Ese pueblito de calles polvorientas donde la magia y la realidad convivían naturalmente ya se venía gestando en Los funerales de la Mamá Grande, La hojarasca, La mala hora, El coronel no tiene quien le escriba y en el Monólogo de Isabel viendo llover sobre Macondo. Sin embargo, con Cien años de soledad, Gabriel García Márquez terminó de construir definitivamente ese mítico reino tropical de la magia, de las infinitas mariposas amarillas, del absurdo y de la imaginación desbordada llamada Macondo.
Según cuenta en su autobiografía “Vivir para contarla”, aquél era el nombre de una finca bananera muy próxima a Aracataca, el lugar donde nació y pasó su infancia. Y muy a pesar de lo que diga el diccionario de la Real Academia Española que la describe como un árbol corpulento semejante a las ceibas, el escritor colombiano dice que “Macondo era entonces una aldea de veinte casas de barro a orillas de un río de aguas diáfanas que se precipitaban por un lecho de piedras pulidas, blancas y enormes como huevos prehistóricos”.
Desde aquellas páginas saltó irremediablemente al imaginario del resto de Latinoamérica- ¡y del mundo! – para convertirse en sinónimo de un mundo mágico, no sometido a los principios con que las ciencias pretenden aprisionar nuestra imaginación.

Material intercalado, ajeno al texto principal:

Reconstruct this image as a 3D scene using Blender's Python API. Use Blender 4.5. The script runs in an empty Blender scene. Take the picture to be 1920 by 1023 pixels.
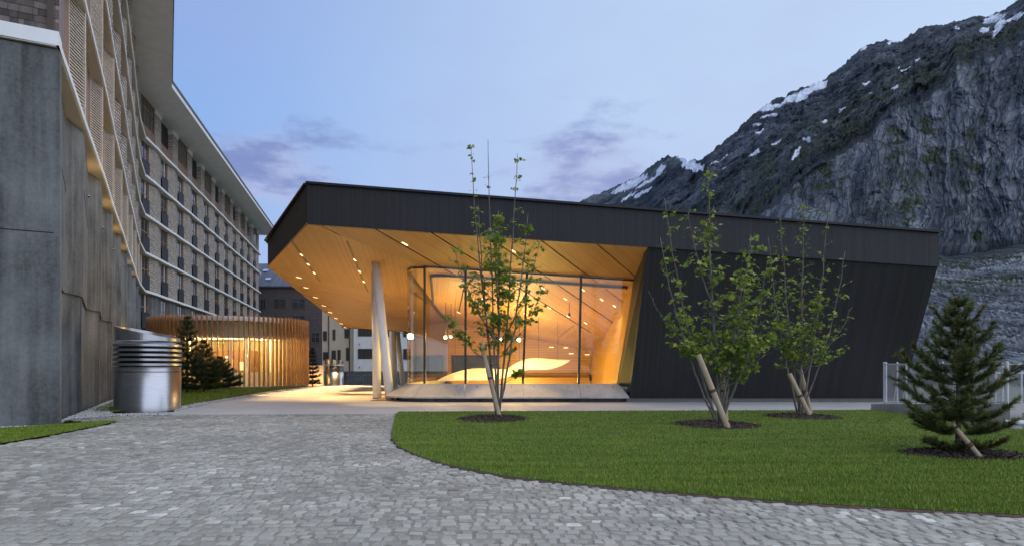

Y como no podía ser de otra manera, ante esa incapacidad para navegar sobre la verdad y ante esa urgencia de acomodar las circunstancias a sus particulares intereses, es la política criolla la que mejor ha asumido y la que mejor representa el absurdo y la ausencia de lógica propias de los reinos macondianos. Sólo así resultan comprensibles los exabruptos como el del escándalo del gordito en la Lotería Nacional que, luego de severas contradicciones y circunstancias dudosas, termina con el espaldarazo de una Contraloría que también, hace muy poco, reivindicó a una empresa portuaria acusada de incumplir con lo que le establecía el contrato y le facilitó la extensión del mismo por 25 años más en las mismas condiciones que se le impusieron hace un cuarto de siglo atrás.
Por si no bastara, hace un par de días el principal responsable de la gestión nacional de salud anunció, con bombos y platillos, la apertura de todas las galleras existentes en el país mientras los centros educativos permanecen cerrados desde hace más de un año. Los gallos, en las profundidades de ese Macondo criollo, resultan de más peso para el futuro de la nación que la educación.
Eso sin mencionar que persisten suspendidos los contratos laborales de más de 120 mil trabajadores del sector secundario y terciario, mientras una avalancha de despidos se concreta entre los trabajadores cuya reincorporación avaló el gobierno.
El absurdo en su máxima expresión. Quienes gobiernan deberían volver la mirada hacia los parajes ilógicos y lamentables de esa Macondo sureña, consumida hoy por la incertidumbre y el caos generados por el antiguo detonante social llamada hastío.